Roma – Chissà mai se è colpa del clima littorio tornato così di moda nella politica italiana. Oppure l’inarrestabile voglia di guerriglia all’Europa matrigna, che non solo ci obbliga a tenere i conti in ordine ma anche a usare parole proibite. L’ultima eredità del ministro Paolo Savona, che in questi giorni trasloca alla CONSOB, sono le “Europarole”, 18 lemmi segnalati nel sito del dipartimento delle Politiche Europee della Presidenza del Consiglio, per le quali si consiglia la traduzione. “Dillo in Italiano”, ordina il ministero, per alcune parole utilizzate nei documenti di Bruxelles. Se l’intento era di semplificare e far capire meglio quantitative easing o governance, l’esperimento è fallito davanti ad “allentamento quantitativo” e “governanza”.
Già, governanza, che tanto assomiglia a quel “sciampagna” al posto di champagne, indicato dal regime fascista nel ’40, quando si propose di abolire tutte le parole straniere per dare forza linguistica e culturale all’autarchia tricolore. Una bonifica grammaticale che sfiorò il ridicolo, traducendo bob in guidoslitta, principe di Galles in tessuto principe, garage in rimessa, e via con tutte le parole straniere più usate. Perfino dei classicissimi termini dell’economia monetaria come Gold Exchange standard, divenne base di cambio aurea.

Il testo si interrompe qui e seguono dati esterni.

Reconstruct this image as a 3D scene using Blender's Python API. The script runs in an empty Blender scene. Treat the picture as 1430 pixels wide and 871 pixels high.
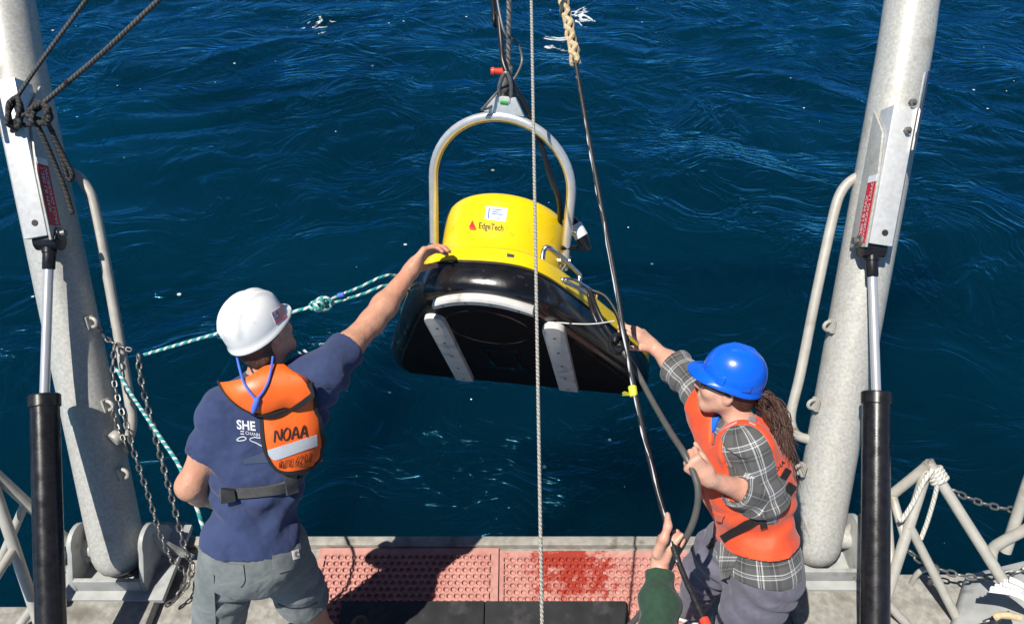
import bpy, bmesh, math, random
import numpy as np
from mathutils import Vector, Matrix
from mathutils.bvhtree import BVHTree
random.seed(4); RNG = np.random.default_rng(7)
R = math.radians
scene = bpy.context.scene
C = scene.collection
# ------------------------------------------------------------------ camera, sky, sun, exposure
PITCH = R(39.0); FPX = 1033.0; CAM = np.array([0.0, 0.0, 3.27])
cd = bpy.data.cameras.new('camera'); cam = bpy.data.objects.new('camera', cd); C.objects.link(cam)
cd.sensor_width = 36; cd.lens = FPX / 1430 * 36; cd.clip_end = 9000; cd.clip_start = 0.05
cam.location = CAM; cam.rotation_euler = (R(90) - PITCH, 0, 0); scene.camera = cam
SUN = Vector((0.46, 0.47, -1.16)).normalized()
w = bpy.data.worlds.new('World'); scene.world = w; w.use_nodes = True
nt = w.node_tree; bg = nt.nodes['Background']
sky = nt.nodes.new('ShaderNodeTexSky'); sky.sky_type = 'NISHITA'; sky.sun_disc = False
sky.sun_elevation = math.asin(-SUN.z); sky.sun_rotation = math.atan2(-SUN.x, -SUN.y)
sky.dust_density = 0.0; sky.ozone_density = 4.0; sky.air_density = 0.28
nt.links.new(sky.outputs[0], bg.inputs[0]); bg.inputs[1].default_value = 0.105
sl = bpy.data.lights.new('sun', 'SUN'); sl.energy = 4.9; sl.angle = R(0.5); sl.color = (1.0, 0.95, 0.87)
so = bpy.data.objects.new('sun', sl); C.objects.link(so); so.location = (-6, -8, 14)
so.rotation_euler = SUN.to_track_quat('-Z', 'Y').to_euler()
vs = scene.view_settings; vs.view_transform = 'Standard'; vs.look = 'None'; vs.exposure = 0.36; vs.gamma = 1.0
vs.use_curve_mapping = False
# ------------------------------------------------------------------ helpers
FW = np.array([0, math.cos(PITCH), -math.sin(PITCH)]); UP = np.array([0, math.sin(PITCH), math.cos(PITCH)])
def V(*a): return np.array(a, float)
def tip(v): a = PITCH - R(32); v = np.asarray(v, float); return np.array([v[0], v[1]*math.cos(a) + v[2]*math.sin(a), v[2]*math.cos(a) - v[1]*math.sin(a)])
def ray(px, py): return np.array([(px - 715) / FPX, 0, 0]) + (435.5 - py) / FPX * UP + FW
def at(px, py, d): return CAM + d * ray(px, py)               # a place seen at photo position px, py, d metres out
def atz(px, py, z): r = ray(px, py); return CAM + r * ((z - CAM[2]) / r[2])
def aty(px, py, y): r = ray(px, py); return CAM + r * (y / r[1])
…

Forse l’ex ministro delle Politiche europee si è ispirato proprio a quest’ultimo esempio o, ancora, allo scrittore Paolo Monelli che negli anni ’30 sulla Gazzetta del Popolo presentava una parola straniera al giorno, da sostituire con una in italiano autentico. Più o meno, quello che è successo negli ultimi mesi sul sito governativo che attorno alle Europarole ha organizzato una sorta di concorso, invitando i lettori a partecipare alla lapidazione del vocabolario UE (si vota fino a domenica 17 marzo). Dalla lista iniziale ne sono rimaste 18 (si ignora il motivo perché solo 18) tra cui oltre agli esempi già fatti vengono tradotti fiscal compact (patto di bilancio), hot spot (punto di crisi), steward (assistente di stadio) no deal (nessun accordo) e via con la lista completa, fino a Brexit che in italiano fa il poco maneggevole “la potenziale uscita del Regno Unito dall’Unione Europea”.
Al ministro non è sfuggito neppure il tanto odiato (ma per tutta la sua carriera frequentato) establishment che naturalmente diventa gruppo di potere, classe dirigente, autorità costituita, apparato. Un lavoro certosino che evidentemente non ha consentito altro tempo, quello che forse sarebbe stato altrettanto utile all’ex ministro per frequentare il Consiglio e la Commissione Europea, anche solo per presentare ai partner, (scusate “compagni dell’Unione”), questo singolare vocabolario italico.